Para além do visível

A acompanhar esta reflexão, a criatividade da ilustradora e artista plástica Rachel Caiano, que sempre encontra forma de ampliar o que é dito e de criar ambientes e elementos que nos põem a pensar para além do visível.

Como num dos planos em que se vêem rostos iluminados virados para baixo e para cima num fundo preto, ilustrando a ideia de que o Tempo se multiplicou “em diferentes caixas negras de luz falsa, que nos viram a cabeça para baixo ­— nós que temos o espírito virado para cima”. Numa clara alusão aos ecrãs de telemóvel.

Foto
“Não estou nas velas do teu aniversário, mas no sopro que as apaga” Rachel Caiano

Antes, já se sabia que o protagonista deste livro foi fechado a certa altura numa caixa de vidro. Deram-lhe um chicote e ele “transformou-se num rei tirano e malvado que mexe as pessoas de um lado para o outro até elas se sentirem sós”.
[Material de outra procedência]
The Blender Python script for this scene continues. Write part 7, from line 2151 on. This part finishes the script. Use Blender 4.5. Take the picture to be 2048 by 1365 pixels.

Mas ele próprio não está bem e pede ajuda directamente ao leitor, lembrando-lhe: “Quando contas até três, eu não sou o 1, o 2 e o três. Sou o espaço que descobres entre eles. Quando ouves tic, tac, tic, tac, não sou o tic, tac. Sou o espaço que descobres entre eles. Não estou nas velas do teu aniversário, mas no sopro que as apaga.”

Neste ano que há pouco começou, ainda vamos a tempo de dar tempo ao tempo. E um abraço, como ele aqui nos pede.